I ought to mention that this is only at full speed and only when delivering the full load torque which is hardly ever the real operating point on a woodturning lathe. On any machine with electronic variable speed (aka, inverter), the available torque below base speed (1740 RPM in this case) is essentially constant, but the first equation tells us that the available power varies in direct proportion to the speed.
So, how about the 6 FP (foal power) shop vac? The shop vac uses a universal motor connected to a small squirrel cage blower. Universal motors have some odd characteristics. Their speed is not regulated in the sense that an AC motor is. At the maximum speed, the output power and output torque are both zero, therefore it is called the "no-load" speed. The peak power is reached between 1/4 and 1/2 no-load speed and peak torque is reached at zero speed, so for obvious reasons it is called the "stall torque".

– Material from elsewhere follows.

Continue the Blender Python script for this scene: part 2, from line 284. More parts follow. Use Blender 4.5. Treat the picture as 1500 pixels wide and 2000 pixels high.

But, how much power does it take to run a squirrel cage fan anyway? In free air, not much at all, but in a shop vac there is a meaningful pressure differential of several PSI, depending on how good the particular machine happens to be. I have a very good shop vac -- a Fein 9.77.25 with a nameplate rating of 1100 watts nominal power and maximum input power of 1200 watts (120 volts @ 10 Amps). I'm proud to say that machine really sucks. I have measured something around 7 in-Hg blocked-port vacuum.
We know that the mechanical output power can't be greater than the electrical input power and the efficiency of a universal motor is all over the map from zero to approximately 50% maximum. One horsepower is 746 watts, so 1200 watts would be 1.6 HP input power. Assuming a best-case 50% efficiency for the motor of the shop vac, the maximum mechanical output power would be approximately 0.8 HP. That's not slouching, but it is shy of the 6 HP claimed by the unmentioned brand by a factor of 7.5. I am sure that the marketeers for brand X have a song-and-dance routine to waltz around that minor discrepancy.
Small pieces are a problem with a regular vacuum chuck as well. The holding power is 14lbs per square inch.
It would be a bit less than that. A hard vacuum is 14.7 PSI differential. There are an abundance of air leaks in a vacuum chucking system and practical pumps for vacuum chucking run a bit closer to 26 in-Hg (12.8 PSI).